Set task>
Retype only what runs from the beginning of the data through the line with "CX, CY = 965.0, 614.0"; please omit the pictures and keep every line exact.

Extracted data entries:
- - -

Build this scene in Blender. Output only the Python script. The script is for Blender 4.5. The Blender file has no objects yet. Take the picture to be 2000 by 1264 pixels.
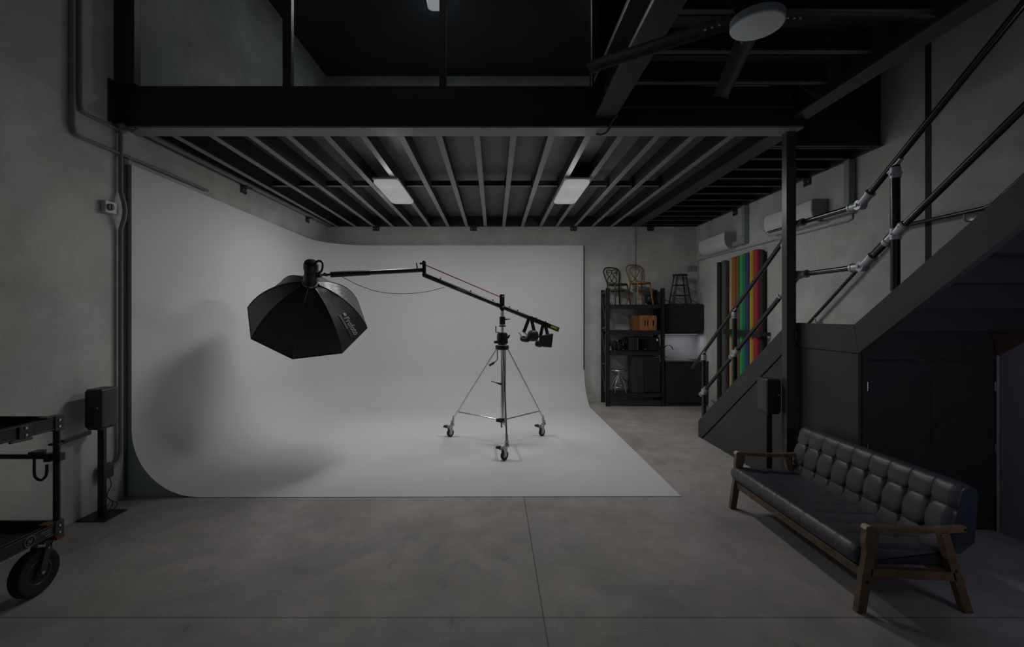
import bpy, bmesh, math, random
from mathutils import Vector, Matrix
random.seed(7)
PI = math.pi
S = bpy.context.scene
C = S.collection
H = 1.9            # eye height
F = 889.0          # focal length in pixels of the 2000 px wide frame
CX, CY = 965.0, 614.0

# ------------------------------------------------------------------ camera
cd = bpy.data.cameras.new('camera'); cam = bpy.data.objects.new('camera', cd); C.objects.link(cam)
cd.sensor_width = 36.0; cd.lens = 36.0 * F / 2000.0
cd.shift_x = (1000 - CX) / 2000.0; cd.shift_y = (CY - 632) / 2000.0
cd.clip_start = 0.05; cd.clip_end = 100
cam.location = (0, 0, H); cam.rotation_euler = (PI / 2, 0, 0)
S.camera = cam
S.view_settings.view_transform = 'Standard'; S.view_settings.look = 'None'
S.view_settings.gamma = 1.0; S.view_settings.use_curve_mapping = False
S.view_settings.exposure = 0.0
# ------------------------------------------------------------------ world
w = bpy.data.worlds.new('world'); S.world = w; w.use_nodes = True
w.node_tree.nodes['Background'].inputs[0].default_value = (0.5, 0.55, 0.6, 1)
w.node_tree.nodes['Background'].inputs[1].default_value = 0.004

def area(name, loc, sx, sy, power, col=(1, 1, 1), rot=(0, 0, 0), spread=PI):
    l = bpy.data.lights.new(name, 'AREA'); l.shape = 'RECTANGLE'; l.size = sx; l.size_y = sy
    l.energy = power; l.color = col; l.spread = spread
    o = bpy.data.objects.new(name, l); o.location = loc; o.rotation_euler = rot; C.objects.link(o)
    return o
# fill lights added high over the open front, above and behind the viewer
area('hall_fill', (-1.2, 3.0, 6.9), 1.6, 1.2, 2.6, (1.0, 0.98, 0.94))
area('hall_fill', (-1.2, -1.5, 6.9), 1.6, 1.4, 1, (1.0, 0.98, 0.94))
# soft cool fill added behind the viewer to lift the black surfaces
area('rear_fill', (0.3, -2.85, 1.9), 6.5, 3.2, 3.5, (0.92, 0.95, 1.0), (PI / 2, 0, 0))

# unseen bluish fill added beside the viewer for the under-stair wall and treads
area('stair_fill', (3.1, 1.5, 1.6), 1.0, 0.7, 6.0, (0.80, 0.78, 1.0), (PI / 2 + .15, 0, -0.75))

# ------------------------------------------------------------------ pixel -> world helpers (for measuring only)
def onY(px, py, Y): return Vector(((px - CX) * Y / F, Y, H - (py - CY) * Y / F))
def onX(px, py, X):
    Y = F * X / (px - CX); return Vector((X, Y, H - (py - CY) * Y / F))
def onZ(px, py, Z):
    Y = F * (H - Z) / (py - CY); return Vector(((px - CX) * Y / F, Y, Z))

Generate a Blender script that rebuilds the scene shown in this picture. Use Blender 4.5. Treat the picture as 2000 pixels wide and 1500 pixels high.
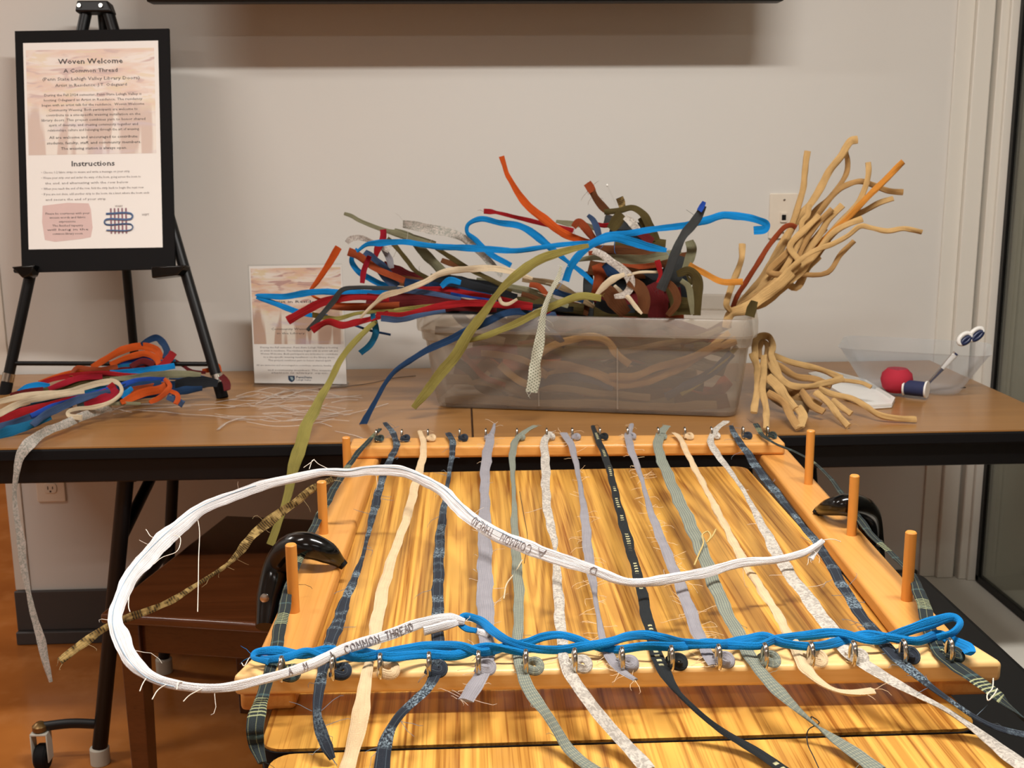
import bpy, bmesh, math, random
from mathutils import Vector, Matrix

# ------------------------------------------------------------------ camera, world, lamps, exposure
SC = bpy.context.scene
for o in list(bpy.data.objects):
    bpy.data.objects.remove(o, do_unlink=True)
COL = SC.collection
V = Vector
F, PITCH, YAW, ROLL, CH = 2233.0, .2042, .0441, -.0073, 1.3024      # focal length in pixels of a 2000x1500 frame
_f = V((math.sin(YAW)*math.cos(PITCH), math.cos(YAW)*math.cos(PITCH), -math.sin(PITCH)))
_r = V((math.cos(YAW), -math.sin(YAW), 0)); _u = _r.cross(_f)
RT = math.cos(ROLL)*_r + math.sin(ROLL)*_u; UP = -math.sin(ROLL)*_r + math.cos(ROLL)*_u; FW = _f
CAM = V((0, 0, CH))
cd = bpy.data.cameras.new('camera'); cam = bpy.data.objects.new('camera', cd); COL.objects.link(cam)
cd.sensor_width = 36; cd.lens = F/2000*36; cd.clip_start = .05
cam.matrix_world = Matrix(((RT.x, UP.x, -FW.x, 0), (RT.y, UP.y, -FW.y, 0), (RT.z, UP.z, -FW.z, CH), (0, 0, 0, 1)))
cd.dof.use_dof = True; cd.dof.focus_distance = 1.35; cd.dof.aperture_fstop = 16
SC.camera = cam
W = bpy.data.worlds.new('world'); SC.world = W; W.use_nodes = True
W.node_tree.nodes['Background'].inputs[0].default_value = (.46, .45, .41, 1)
W.node_tree.nodes['Background'].inputs[1].default_value = .9
SC.view_settings.view_transform = 'Standard'; SC.view_settings.look = 'None'
SC.view_settings.exposure = .62; SC.view_settings.gamma = 1; SC.view_settings.use_curve_mapping = False

def lamp(name, loc, sx, sy, power, col=(1, .972, .93)):
    l = bpy.data.lights.new(name, 'AREA'); l.shape = 'RECTANGLE'; l.size = sx; l.size_y = sy
    l.energy = power; l.color = col
    o = bpy.data.objects.new(name, l); COL.objects.link(o); o.location = loc
    return o
lamp('ceiling_lamp', (.42, 1.08, 2.665), 1.15, .14, 39)
lamp('ceiling_lamp.001', (-1.95, 1.3, 2.665), 1.15, .16, 17)
lamp('ceiling_lamp.002', (.42, -1.2, 2.665), 1.15, .16, 4)
lamp('ceiling_lamp.003', (-1.95, -1.2, 2.665), 1.15, .16, 15)
lamp('ceiling_lamp.004', (-3.6, 3.6, 2.665), 1.15, .16, 24)

# ------------------------------------------------------------------ from the survey of the photograph to places in the room
def ray(x, y): return FW*F + RT*(x-1000) - UP*(y-750)
def UZ(x, y, z):
    d = ray(x, y); return CAM + d*((z-CH)/d.z)
def UY(x, y, Y):
    d = ray(x, y); return CAM + d*(Y/d.y)
def UP_(x, y, p, n):
    d = ray(x, y); return CAM + d*((p-CAM).dot(n)/d.dot(n))
def depth(p): return (p-CAM).dot(FW)
rnd = random.Random(7)

# ------------------------------------------------------------------ object helpers
def tag(o, label=None, cat=None, group=None, kind=None):
    if label: o['label'] = label
    if cat: o['category'] = cat
    if group: o['group'] = group
    if kind: o['kind'] = kind
    return o
def thing(name, label, cat, loc=(0, 0, 0), group=None):
    o = bpy.data.objects.new(name, None); COL.objects.link(o); o.location = loc; o.empty_display_size = .05
    return tag(o, label, cat, group)
def mesh_obj(name, me, parent=None):
    o = bpy.data.objects.new(name, me); COL.objects.link(o)
    if parent is not None:
        o.parent = parent; o.matrix_parent_inverse = Matrix.Translation(parent.location).inverted()
    return o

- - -

Output for this exercise>
Build this scene in Blender. Output only the Python script. The script is for Blender 4.5. The Blender file has no objects yet. Take the picture to be 2000 by 1264 pixels.
import bpy, bmesh, math, random
from mathutils import Vector, Matrix
random.seed(7)
PI = math.pi
S = bpy.context.scene
C = S.collection
H = 1.9            # eye height
F = 889.0          # focal length in pixels of the 2000 px wide frame
CX, CY = 965.0, 614.0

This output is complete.